--- Begin DATA EXTRACT ---
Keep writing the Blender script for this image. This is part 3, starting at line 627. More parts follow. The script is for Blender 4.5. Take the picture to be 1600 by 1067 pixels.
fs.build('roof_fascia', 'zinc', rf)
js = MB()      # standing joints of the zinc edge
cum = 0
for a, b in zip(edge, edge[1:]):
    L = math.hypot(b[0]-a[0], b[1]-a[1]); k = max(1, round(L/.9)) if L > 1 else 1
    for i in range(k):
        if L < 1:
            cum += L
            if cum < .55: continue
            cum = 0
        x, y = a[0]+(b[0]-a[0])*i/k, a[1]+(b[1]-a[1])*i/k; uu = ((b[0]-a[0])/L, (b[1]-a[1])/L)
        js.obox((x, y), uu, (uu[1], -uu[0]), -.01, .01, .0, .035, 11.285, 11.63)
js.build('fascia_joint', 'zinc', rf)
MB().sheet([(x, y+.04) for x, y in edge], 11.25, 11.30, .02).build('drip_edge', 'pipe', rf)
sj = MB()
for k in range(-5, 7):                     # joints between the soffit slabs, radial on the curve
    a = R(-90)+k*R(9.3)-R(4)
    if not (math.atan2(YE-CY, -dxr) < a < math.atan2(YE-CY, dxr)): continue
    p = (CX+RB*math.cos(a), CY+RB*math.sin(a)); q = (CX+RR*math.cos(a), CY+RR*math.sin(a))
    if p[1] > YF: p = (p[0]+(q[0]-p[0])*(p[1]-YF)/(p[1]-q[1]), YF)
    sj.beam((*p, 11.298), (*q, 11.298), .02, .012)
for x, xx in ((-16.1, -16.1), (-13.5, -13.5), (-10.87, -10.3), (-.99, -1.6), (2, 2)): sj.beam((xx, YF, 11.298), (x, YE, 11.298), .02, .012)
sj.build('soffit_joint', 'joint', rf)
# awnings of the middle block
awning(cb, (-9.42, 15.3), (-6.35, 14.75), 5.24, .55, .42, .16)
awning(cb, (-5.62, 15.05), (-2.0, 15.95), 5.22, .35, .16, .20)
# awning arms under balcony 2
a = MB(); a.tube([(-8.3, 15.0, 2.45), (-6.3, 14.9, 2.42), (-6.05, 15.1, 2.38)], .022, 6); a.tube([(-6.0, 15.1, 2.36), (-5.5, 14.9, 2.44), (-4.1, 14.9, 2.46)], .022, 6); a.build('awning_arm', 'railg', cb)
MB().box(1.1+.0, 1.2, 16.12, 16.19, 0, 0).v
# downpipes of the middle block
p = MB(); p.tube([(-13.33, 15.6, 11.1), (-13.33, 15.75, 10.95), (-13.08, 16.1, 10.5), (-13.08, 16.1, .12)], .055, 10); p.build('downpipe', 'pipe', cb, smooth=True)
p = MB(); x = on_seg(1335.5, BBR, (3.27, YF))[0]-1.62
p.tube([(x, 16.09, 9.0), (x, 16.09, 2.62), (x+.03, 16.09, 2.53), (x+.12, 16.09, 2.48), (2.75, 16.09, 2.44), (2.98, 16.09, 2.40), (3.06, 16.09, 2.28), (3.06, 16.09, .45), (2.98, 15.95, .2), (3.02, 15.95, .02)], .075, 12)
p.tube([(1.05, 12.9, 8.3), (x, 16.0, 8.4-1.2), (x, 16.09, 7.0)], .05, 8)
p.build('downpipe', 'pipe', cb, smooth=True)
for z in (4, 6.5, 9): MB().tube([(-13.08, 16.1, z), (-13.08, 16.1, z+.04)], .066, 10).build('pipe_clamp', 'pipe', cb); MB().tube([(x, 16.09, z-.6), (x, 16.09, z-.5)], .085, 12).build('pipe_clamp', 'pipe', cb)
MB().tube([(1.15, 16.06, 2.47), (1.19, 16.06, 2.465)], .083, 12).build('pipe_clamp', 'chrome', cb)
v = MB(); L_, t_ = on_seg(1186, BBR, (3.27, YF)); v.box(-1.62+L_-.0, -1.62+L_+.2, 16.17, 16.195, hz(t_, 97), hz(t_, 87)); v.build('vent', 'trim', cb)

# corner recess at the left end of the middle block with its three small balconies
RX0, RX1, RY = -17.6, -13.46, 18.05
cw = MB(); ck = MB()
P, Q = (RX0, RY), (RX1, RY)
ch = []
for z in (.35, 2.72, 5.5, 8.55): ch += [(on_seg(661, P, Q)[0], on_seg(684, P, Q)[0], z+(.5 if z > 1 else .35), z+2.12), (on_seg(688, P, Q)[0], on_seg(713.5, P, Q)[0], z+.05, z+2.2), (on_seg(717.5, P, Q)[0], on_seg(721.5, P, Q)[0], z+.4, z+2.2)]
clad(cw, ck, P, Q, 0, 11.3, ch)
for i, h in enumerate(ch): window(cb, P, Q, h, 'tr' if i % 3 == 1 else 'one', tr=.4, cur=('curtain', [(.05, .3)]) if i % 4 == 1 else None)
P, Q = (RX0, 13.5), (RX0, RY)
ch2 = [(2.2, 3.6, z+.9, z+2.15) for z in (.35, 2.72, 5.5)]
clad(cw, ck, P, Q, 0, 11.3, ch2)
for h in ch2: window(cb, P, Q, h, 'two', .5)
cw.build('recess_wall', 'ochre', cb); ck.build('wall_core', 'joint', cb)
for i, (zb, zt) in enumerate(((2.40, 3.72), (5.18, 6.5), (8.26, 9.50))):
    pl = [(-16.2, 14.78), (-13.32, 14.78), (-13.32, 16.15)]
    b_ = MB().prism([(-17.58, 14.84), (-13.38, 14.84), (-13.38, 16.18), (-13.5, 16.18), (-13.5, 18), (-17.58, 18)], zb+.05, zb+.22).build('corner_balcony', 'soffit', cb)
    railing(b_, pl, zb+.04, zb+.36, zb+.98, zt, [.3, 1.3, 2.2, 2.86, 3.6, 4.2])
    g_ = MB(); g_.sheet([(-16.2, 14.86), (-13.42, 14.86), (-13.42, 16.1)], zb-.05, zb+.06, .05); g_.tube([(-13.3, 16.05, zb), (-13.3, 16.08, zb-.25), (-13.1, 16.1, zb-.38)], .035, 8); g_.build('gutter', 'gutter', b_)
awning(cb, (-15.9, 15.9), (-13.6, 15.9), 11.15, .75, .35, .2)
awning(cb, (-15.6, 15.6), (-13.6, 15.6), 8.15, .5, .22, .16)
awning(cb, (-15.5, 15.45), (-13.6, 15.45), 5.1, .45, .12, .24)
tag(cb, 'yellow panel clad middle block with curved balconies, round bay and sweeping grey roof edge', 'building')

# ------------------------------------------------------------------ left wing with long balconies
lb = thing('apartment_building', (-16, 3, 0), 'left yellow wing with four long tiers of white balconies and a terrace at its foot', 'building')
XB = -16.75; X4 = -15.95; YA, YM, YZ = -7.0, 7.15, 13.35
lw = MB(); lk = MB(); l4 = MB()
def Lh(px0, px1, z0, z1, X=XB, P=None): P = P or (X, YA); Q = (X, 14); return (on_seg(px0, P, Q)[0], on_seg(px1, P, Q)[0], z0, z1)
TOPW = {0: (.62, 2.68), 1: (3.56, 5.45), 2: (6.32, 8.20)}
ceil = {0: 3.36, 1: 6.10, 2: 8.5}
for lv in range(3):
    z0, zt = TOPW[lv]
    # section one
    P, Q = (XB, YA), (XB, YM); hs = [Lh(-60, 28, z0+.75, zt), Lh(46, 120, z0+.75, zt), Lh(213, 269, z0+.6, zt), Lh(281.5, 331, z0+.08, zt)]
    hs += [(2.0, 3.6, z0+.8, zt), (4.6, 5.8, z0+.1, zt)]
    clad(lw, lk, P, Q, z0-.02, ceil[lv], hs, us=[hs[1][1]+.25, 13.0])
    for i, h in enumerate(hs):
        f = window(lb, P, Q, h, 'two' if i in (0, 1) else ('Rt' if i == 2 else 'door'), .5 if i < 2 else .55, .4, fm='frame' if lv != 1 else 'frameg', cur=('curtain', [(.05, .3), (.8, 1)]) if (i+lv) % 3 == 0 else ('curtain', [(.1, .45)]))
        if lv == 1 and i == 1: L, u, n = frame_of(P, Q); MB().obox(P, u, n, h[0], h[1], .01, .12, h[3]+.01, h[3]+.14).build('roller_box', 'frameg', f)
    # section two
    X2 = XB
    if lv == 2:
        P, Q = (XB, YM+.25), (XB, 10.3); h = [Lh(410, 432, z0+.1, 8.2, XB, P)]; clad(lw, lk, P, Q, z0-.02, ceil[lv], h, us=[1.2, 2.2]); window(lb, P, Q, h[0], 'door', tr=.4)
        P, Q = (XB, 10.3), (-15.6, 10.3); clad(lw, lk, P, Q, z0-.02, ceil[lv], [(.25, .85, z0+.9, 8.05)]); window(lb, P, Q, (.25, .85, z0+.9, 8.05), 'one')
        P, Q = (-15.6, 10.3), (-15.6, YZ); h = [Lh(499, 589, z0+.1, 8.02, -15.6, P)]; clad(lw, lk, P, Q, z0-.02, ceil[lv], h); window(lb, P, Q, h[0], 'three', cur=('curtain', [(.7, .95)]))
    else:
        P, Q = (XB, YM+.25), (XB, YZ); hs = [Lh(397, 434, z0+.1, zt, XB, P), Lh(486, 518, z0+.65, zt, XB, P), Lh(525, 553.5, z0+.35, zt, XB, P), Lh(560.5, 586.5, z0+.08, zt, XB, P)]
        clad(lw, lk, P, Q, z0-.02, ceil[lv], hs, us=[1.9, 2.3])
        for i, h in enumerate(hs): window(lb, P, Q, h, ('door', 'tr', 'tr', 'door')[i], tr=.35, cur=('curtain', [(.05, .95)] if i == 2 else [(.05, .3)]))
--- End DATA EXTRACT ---
TASK:
Extract from the listing above the lines between the line containing "cw.build('recess_wall', 'ochre', cb);" and the line containing "tag(cb, 'yellow panel", keeping both of those lines. Output nothing else.

RESPONSE TO THIS EXERCISE:
cw.build('recess_wall', 'ochre', cb); ck.build('wall_core', 'joint', cb)
for i, (zb, zt) in enumerate(((2.40, 3.72), (5.18, 6.5), (8.26, 9.50))):
    pl = [(-16.2, 14.78), (-13.32, 14.78), (-13.32, 16.15)]
    b_ = MB().prism([(-17.58, 14.84), (-13.38, 14.84), (-13.38, 16.18), (-13.5, 16.18), (-13.5, 18), (-17.58, 18)], zb+.05, zb+.22).build('corner_balcony', 'soffit', cb)
    railing(b_, pl, zb+.04, zb+.36, zb+.98, zt, [.3, 1.3, 2.2, 2.86, 3.6, 4.2])
    g_ = MB(); g_.sheet([(-16.2, 14.86), (-13.42, 14.86), (-13.42, 16.1)], zb-.05, zb+.06, .05); g_.tube([(-13.3, 16.05, zb), (-13.3, 16.08, zb-.25), (-13.1, 16.1, zb-.38)], .035, 8); g_.build('gutter', 'gutter', b_)
awning(cb, (-15.9, 15.9), (-13.6, 15.9), 11.15, .75, .35, .2)
awning(cb, (-15.6, 15.6), (-13.6, 15.6), 8.15, .5, .22, .16)
awning(cb, (-15.5, 15.45), (-13.6, 15.45), 5.1, .45, .12, .24)
tag(cb, 'yellow panel clad middle block with curved balconies, round bay and sweeping grey roof edge', 'building')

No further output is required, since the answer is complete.